Here's the basic form:
(a/b)x + c
Where a/b is your rational coefficient (any fraction) and c is any real number. That's it. No squares, no radicals, just straight multiplication by a fraction.
Understanding Rational Coefficients
A rational number is anything you can write as a fraction: 1/2, 3/4, -7/3, 5, even 0. If it can be expressed as a/b where b ≠ 0, it's rational.
When this becomes a coefficient, you multiply your variable by that fraction. So (2/3)x means x multiplied by 2, then divided by 3.
Common Forms You'll See
- (1/2)x + 4 — half of x, plus 4
- (3/4)x - 5/2 — three-quarters of x, minus 2.5
- (-5/6)x + 1/3 — negative five-sixths of x, plus one-third
- 2x + 1/4 — yes, integers count as rational (2 = 2/1)
Simplifying These Expressions
You combine like terms the same way you always do. The only difference is you might need to find common denominators when adding or subtracting fractions.
Example:
Simplify (3/4)x + 1/2 - (1/4)x + 1/3
Group the x terms: (3/4)x - (1/4)x = (2/4)x = (1/2)x
Group the constants: 1/2 + 1/3 = 3/6 + 2/6 = 5/6
Result: (1/2)x + 5/6
The process doesn't change. You just do fraction arithmetic when combining terms.
Operations: Addition and Subtraction
When you add or subtract linear expressions with rational coefficients, you combine the x coefficients together and the constant terms together.
Example:
Add (2/3)x + 1/4 and (1/6)x - 2/3
Combine x terms: (2/3)x + (1/6)x
Find common denominator: 4/6 + 1/6 = 5/6x
Combine constants: 1/4 - 2/3
Find common denominator: 3/12 - 8/12 = -5/12
Result: (5/6)x - 5/12
The fraction arithmetic trips people up, not the algebra itself.
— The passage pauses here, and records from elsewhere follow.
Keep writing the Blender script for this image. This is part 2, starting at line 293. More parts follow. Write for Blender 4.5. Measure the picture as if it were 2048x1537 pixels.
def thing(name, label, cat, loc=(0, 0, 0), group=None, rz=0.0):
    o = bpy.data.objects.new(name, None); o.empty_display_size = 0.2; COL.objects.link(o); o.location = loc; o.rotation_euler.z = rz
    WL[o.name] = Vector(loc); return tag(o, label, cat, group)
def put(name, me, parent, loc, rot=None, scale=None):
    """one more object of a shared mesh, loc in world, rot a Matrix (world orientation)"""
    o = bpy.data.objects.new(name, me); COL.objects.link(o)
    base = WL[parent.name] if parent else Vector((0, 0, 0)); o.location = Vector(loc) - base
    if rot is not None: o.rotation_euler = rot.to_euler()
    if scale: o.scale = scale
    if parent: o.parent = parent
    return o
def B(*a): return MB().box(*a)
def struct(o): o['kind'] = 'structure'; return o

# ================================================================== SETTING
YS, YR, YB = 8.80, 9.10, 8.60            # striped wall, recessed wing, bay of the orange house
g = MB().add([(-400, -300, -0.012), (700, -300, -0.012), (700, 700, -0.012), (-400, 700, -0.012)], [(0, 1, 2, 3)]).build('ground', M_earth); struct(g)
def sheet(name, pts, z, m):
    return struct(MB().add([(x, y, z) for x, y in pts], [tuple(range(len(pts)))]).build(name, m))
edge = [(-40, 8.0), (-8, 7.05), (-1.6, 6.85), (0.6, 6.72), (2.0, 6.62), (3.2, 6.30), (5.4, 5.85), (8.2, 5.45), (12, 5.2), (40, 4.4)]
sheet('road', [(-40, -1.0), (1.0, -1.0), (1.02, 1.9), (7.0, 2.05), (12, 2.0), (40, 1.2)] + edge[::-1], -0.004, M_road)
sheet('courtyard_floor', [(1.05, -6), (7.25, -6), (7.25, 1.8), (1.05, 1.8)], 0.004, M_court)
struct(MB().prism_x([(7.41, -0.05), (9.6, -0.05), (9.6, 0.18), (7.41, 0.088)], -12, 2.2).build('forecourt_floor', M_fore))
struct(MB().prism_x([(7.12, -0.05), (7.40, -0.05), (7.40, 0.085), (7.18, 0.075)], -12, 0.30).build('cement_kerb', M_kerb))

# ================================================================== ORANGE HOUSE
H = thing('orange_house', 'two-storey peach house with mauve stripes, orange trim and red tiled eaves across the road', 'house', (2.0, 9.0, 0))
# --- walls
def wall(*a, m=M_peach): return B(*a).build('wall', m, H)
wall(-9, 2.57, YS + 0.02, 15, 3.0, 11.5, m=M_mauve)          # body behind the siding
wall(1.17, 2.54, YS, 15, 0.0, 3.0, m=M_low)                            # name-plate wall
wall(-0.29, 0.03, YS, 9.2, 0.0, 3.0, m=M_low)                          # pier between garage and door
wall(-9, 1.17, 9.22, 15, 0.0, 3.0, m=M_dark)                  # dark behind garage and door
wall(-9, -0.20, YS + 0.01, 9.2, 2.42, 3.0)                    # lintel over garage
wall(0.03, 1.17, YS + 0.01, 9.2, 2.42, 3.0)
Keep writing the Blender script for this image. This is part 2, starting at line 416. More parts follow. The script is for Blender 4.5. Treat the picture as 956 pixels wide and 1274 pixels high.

Solving Equations with Rational Coefficients
You solve these exactly like any linear equation. The main difference: expect more fraction work.
Example:
Solve (3/4)x - 2 = (1/2)x + 1
Move x terms to one side: (3/4)x - (1/2)x = 1 + 2
Convert to common denominator: (3/4)x - (2/4)x = 3
Simplify: (1/4)x = 3
Multiply both sides by 4: x = 12
That's it. Same process, messier arithmetic.
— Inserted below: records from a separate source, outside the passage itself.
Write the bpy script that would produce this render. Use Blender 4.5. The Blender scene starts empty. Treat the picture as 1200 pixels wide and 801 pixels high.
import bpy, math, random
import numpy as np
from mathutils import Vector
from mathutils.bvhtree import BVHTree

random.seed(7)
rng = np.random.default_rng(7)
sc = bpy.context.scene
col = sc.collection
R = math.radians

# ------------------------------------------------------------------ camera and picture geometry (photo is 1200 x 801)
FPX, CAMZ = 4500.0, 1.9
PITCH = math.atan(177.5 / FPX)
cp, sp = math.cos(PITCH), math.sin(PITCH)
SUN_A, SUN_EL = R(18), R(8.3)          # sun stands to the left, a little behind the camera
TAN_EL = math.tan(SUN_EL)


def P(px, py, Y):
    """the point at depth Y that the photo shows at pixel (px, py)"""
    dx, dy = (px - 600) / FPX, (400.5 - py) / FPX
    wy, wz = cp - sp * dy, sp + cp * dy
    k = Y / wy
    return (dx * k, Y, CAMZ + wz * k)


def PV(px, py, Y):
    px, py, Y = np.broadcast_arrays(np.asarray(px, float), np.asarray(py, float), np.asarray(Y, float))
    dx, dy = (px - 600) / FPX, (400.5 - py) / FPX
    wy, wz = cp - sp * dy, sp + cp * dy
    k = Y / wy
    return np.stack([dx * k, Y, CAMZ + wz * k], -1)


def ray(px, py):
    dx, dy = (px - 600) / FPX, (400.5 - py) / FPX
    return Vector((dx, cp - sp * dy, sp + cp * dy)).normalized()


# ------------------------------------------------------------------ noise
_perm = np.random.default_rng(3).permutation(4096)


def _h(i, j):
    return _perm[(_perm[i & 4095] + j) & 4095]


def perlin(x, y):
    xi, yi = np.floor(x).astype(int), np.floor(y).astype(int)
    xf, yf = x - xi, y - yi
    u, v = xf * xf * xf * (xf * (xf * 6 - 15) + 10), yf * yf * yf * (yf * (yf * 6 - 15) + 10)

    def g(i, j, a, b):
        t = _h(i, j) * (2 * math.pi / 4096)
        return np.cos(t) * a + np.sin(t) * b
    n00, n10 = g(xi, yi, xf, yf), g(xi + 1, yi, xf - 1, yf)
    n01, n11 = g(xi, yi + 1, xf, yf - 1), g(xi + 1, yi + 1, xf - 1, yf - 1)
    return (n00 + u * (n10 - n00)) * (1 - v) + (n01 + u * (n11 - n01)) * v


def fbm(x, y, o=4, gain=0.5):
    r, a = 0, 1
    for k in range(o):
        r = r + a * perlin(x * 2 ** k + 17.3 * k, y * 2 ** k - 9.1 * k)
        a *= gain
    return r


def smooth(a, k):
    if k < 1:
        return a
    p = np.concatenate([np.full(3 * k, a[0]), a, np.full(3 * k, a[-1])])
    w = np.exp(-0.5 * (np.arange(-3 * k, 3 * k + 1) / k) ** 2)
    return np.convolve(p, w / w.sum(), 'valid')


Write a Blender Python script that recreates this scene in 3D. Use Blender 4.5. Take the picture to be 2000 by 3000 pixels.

Multiplication by Integers
When you multiply the entire expression by an integer, distribute it to every term.
Example:
Multiply (2/5)x - 3/4 by 20
20 × (2/5)x = (40/5)x = 8x
20 × (-3/4) = -60/4 = -15
Result: 8x - 15
Choose multipliers strategically to clear denominators when you need to.
Common Mistakes to Avoid
- Forgetting to find common denominators when adding fractions — 1/2 + 1/3 is not 2/5
- Applying the fraction to only part of the expression — (1/2)x + 3 is not the same as (1/2)(x + 3)
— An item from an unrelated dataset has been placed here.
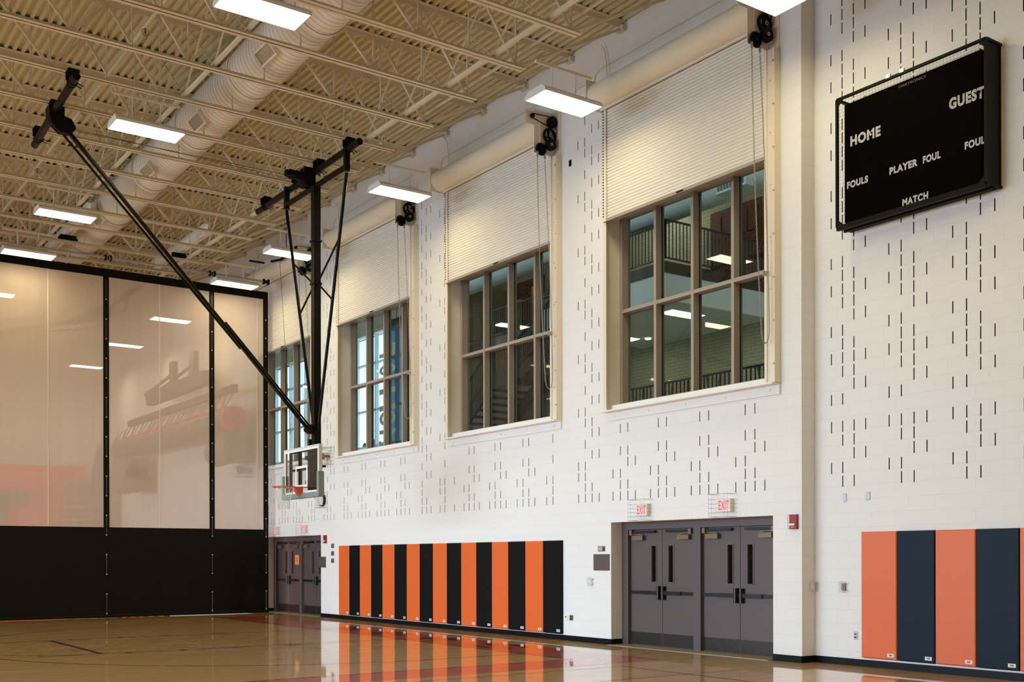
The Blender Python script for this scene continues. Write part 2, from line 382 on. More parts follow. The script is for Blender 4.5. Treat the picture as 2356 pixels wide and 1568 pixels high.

- Dropping negative signs — -(1/3)x means negative one-third of x, not positive
- Simplifying too early — work with common denominators first, then simplify at the end
Practical How To: Working Through Problems
When you encounter a linear expression with rational coefficients, follow this approach:
Step 1: Identify the coefficient
Find what's multiplying the variable. If you see (2/3)x, the coefficient is 2/3.
Step 2: Convert mixed operations
Change any mixed numbers to improper fractions. 1 1/2 becomes 3/2.
Step 3: Find common denominators for addition/subtraction
When combining terms, bring everything to a common denominator first.
Step 4: Simplify at the end
Reduce fractions to lowest terms only after all operations are complete.
Step 5: Check your work
Substitute a simple value for x and verify both sides match.
Quick Reference Table
| Expression Type | Example | Coefficient |
|---|---|---|
| Integer coefficient | 5x + 2 | 5/1 |
| Proper fraction | (1/3)x - 4 | 1/3 |
| Improper fraction | (7/4)x + 1 | 7/4 |
| Negative fraction | (-3/5)x + 2 | -3/5 |
| Zero coefficient | 0x + 5 | 0/1 |
When You'll Actually Use This
Linear expressions with rational coefficients show up in:
- Converting between measurement units with non-integer ratios
- Calculating rates that involve fractions (speed, density, probability)
- Scaling problems where the scale factor isn't a whole number
- Financial calculations with percentage-based changes
- Any situation where the slope of a line is a fraction rather than a whole number
Most real-world linear relationships use rational coefficients. Clean integer slopes are the exception, not the rule.
The skill transfers directly. Once you can handle (3/4)x + 2, you can handle any linear expression with rational coefficients. The arithmetic gets messier, but the structure stays the same.